A federal appeals court on today upheld a judge's order dismissing a lawsuit filed by Tony Alamo Christian Ministries over the removal of children from its compound in 2008.
The 8th U.S. Court of Appeals in St. Louis said U.S. District Judge Harry Barnes was right to dismiss the suit, which alleged violations of the ministry's constitutional rights, because the suit would have interfered with state proceedings that at the time were still ongoing.
At least 36 children were removed from the ministry's compound in Fouke and placed in foster care. Officials with the state Department of Human Services said the children were the victims of physical and sexual abuse, including forced marriages between underage children and adults.
Alamo was sentenced in November 2009 to 175 years in prison on charges that included taking minors across state lines for sex.
The ministry and two church members, Albert Ralph Krantz and Gregory Scott Seago, filed a lawsuit alleging that DHS officials violated their constitutional rights, including their First Amendment right to freedom of religious expression and their Fourth Amendment right to freedom from unreasonable search and seizure.
Barnes dismissed the suit in February 2010. The ministry, but not the individual plaintiffs, filed an appeal, and on Wednesday a three-judge panel of the 8th Circuit said it agreed with Barnes' ruling.

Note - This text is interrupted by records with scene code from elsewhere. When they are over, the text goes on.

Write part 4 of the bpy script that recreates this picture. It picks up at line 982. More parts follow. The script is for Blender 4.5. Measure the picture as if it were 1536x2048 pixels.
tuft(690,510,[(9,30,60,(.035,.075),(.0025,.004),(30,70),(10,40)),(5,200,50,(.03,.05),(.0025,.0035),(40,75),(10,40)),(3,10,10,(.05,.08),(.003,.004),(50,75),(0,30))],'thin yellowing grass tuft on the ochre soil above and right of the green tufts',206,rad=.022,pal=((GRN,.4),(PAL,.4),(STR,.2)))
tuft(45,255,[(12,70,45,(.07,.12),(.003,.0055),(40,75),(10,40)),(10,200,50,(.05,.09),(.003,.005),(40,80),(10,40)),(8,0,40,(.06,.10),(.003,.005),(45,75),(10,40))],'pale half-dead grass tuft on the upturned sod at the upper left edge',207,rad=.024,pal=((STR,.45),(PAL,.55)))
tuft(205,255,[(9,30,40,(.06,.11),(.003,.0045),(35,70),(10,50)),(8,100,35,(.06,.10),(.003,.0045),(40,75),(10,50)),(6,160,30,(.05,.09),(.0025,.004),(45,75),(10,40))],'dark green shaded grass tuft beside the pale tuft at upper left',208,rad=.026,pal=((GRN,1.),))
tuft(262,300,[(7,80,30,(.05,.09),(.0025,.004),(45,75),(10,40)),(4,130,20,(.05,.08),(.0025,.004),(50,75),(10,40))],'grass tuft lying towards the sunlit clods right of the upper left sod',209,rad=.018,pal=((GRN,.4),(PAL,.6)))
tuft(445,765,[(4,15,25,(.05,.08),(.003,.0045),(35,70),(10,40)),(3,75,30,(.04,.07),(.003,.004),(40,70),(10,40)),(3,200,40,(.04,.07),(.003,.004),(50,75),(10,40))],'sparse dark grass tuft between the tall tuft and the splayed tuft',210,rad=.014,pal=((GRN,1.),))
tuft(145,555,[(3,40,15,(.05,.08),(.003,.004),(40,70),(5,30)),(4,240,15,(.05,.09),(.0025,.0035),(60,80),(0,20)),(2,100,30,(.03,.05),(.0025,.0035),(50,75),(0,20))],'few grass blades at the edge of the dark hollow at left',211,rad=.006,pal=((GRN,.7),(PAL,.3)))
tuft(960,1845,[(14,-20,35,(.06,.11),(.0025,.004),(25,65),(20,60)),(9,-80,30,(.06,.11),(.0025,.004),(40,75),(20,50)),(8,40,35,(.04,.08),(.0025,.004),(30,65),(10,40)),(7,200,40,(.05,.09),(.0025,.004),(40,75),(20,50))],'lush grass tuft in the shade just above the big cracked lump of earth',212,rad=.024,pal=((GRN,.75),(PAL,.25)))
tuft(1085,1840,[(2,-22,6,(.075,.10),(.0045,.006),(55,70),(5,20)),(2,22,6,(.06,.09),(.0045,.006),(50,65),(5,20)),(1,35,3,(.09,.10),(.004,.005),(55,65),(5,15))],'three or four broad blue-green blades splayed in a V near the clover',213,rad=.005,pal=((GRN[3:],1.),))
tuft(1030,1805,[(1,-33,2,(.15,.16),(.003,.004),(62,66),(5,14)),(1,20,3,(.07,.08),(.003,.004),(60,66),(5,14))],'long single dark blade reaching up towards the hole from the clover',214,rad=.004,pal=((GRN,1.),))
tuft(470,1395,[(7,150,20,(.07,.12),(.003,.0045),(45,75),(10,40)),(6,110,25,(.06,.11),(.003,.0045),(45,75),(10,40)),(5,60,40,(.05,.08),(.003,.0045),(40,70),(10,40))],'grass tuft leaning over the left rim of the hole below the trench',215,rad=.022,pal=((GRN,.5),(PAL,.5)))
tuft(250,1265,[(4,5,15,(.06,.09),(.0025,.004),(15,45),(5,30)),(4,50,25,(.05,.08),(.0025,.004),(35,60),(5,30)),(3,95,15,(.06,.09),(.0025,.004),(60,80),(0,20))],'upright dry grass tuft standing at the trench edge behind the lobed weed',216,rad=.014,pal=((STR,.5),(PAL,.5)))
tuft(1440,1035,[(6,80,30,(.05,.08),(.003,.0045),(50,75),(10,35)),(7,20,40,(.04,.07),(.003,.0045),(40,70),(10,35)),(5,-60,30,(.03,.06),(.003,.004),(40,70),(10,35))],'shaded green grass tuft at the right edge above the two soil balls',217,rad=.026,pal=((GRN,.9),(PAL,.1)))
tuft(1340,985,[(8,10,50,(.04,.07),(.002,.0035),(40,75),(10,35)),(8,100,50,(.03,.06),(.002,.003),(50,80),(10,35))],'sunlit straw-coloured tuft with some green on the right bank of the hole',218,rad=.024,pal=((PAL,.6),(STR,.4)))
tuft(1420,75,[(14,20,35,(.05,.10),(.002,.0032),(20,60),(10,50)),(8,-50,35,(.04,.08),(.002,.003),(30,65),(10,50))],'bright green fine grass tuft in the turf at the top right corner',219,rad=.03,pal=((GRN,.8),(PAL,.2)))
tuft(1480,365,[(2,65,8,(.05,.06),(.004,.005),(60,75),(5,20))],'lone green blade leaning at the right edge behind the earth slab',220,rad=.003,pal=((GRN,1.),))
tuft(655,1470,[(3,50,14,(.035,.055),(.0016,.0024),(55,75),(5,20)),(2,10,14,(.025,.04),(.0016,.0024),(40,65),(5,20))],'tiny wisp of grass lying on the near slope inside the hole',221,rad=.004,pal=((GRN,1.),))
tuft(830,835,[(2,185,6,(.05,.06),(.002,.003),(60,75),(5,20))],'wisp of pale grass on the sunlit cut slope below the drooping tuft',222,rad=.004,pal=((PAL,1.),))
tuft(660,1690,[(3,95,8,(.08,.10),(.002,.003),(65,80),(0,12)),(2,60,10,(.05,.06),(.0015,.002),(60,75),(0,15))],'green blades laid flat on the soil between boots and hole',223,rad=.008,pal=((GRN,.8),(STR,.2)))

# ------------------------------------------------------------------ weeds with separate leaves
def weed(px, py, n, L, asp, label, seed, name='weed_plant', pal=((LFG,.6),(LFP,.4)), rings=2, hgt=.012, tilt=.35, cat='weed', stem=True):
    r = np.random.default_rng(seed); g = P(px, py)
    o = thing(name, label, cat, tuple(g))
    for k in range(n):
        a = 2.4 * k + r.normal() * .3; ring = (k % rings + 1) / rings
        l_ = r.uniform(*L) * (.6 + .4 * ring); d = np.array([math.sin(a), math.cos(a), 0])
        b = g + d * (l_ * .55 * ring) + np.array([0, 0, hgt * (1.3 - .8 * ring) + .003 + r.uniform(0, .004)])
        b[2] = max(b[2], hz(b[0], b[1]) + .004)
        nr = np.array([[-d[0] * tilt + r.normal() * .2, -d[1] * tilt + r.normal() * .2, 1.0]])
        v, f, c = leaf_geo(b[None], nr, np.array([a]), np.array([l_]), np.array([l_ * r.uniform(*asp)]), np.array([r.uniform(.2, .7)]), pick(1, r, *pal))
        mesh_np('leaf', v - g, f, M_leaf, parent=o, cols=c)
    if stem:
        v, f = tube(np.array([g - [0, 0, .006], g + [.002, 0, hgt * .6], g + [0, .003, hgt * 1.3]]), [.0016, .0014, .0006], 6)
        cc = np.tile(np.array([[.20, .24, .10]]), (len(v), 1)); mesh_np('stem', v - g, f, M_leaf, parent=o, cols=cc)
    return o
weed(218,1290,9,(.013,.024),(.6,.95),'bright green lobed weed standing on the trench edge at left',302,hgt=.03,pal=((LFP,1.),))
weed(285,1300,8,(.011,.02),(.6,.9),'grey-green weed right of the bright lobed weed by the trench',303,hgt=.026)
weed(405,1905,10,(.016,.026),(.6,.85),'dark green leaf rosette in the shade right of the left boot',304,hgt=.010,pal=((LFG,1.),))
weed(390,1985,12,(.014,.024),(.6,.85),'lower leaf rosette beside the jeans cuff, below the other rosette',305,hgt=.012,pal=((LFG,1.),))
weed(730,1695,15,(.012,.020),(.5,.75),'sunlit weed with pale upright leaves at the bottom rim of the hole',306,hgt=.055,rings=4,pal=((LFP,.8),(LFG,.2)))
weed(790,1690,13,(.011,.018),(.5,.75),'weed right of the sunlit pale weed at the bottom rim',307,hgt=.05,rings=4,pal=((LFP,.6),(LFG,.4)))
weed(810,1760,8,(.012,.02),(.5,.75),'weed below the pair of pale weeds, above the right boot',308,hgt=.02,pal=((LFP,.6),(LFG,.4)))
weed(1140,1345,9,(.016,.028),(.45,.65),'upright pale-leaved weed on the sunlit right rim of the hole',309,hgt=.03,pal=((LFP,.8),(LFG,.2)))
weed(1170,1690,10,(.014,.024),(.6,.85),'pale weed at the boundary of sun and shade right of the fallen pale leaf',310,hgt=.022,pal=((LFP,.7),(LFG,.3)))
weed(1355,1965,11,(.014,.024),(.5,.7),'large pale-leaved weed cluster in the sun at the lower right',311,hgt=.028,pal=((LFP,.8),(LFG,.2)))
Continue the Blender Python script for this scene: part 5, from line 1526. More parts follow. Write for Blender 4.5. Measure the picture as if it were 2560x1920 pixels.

The appeals court said the U.S. Supreme Court has established, in its 1971 ruling in Younger v. Harris, that federal courts must abstain from considering any civil claims brought by plaintiffs who are being prosecuted at the state level for matters related to their claims.
Barnes had cited Younger v. Harris only in regard to the individual plaintiffs and had dismissed the ministry's claims because he said the ministry lacked standing. The ministry argued on appeal that it did have standing, but the 8th Circuit said Wednesday that the abstention rule set forth in Younger v. Harris was equally applicable to the ministry, so the issue of standing was irrelevant.
"Abstention applies to TACM because it alleges standing based on injuries that are either directly or indirectly derivative of those of the individual plaintiffs," Judge Susan Nelson, a U.S. district judge from Minnesota specially appointed to hear the case along with two 8th Circuit judges, wrote in the opinion.
The appeals court also said the constitutional arguments in the federal lawsuit have been raised by members of the ministry in state court proceedings, including by Krantz and Seago, and state courts have rejected those arguments.
In April 2011, the state Supreme Court affirmed several circuit court decisions terminating various church members' parental rights, including those of Krantz and Seago.
The appeals court acknowledged today that the state proceedings apparently were concluded at that point, but it said they were still ongoing when Barnes dismissed the federal lawsuit in 2010, so the judge ruled appropriately.
The appeals court also rejected the ministry's argument that the state seized the children as an act of harassment and intimidation. Given that the state Supreme Court upheld the children's removal and the termination of church members' parental rights, the argument was not plausible, the 8th Circuit said.
Joining Nelson in the opinion were 8th Circuit Judges James Loken and Steven Colloton.
John Wesley Hall, attorney for the ministry, did not immediately return a call seeking comment today.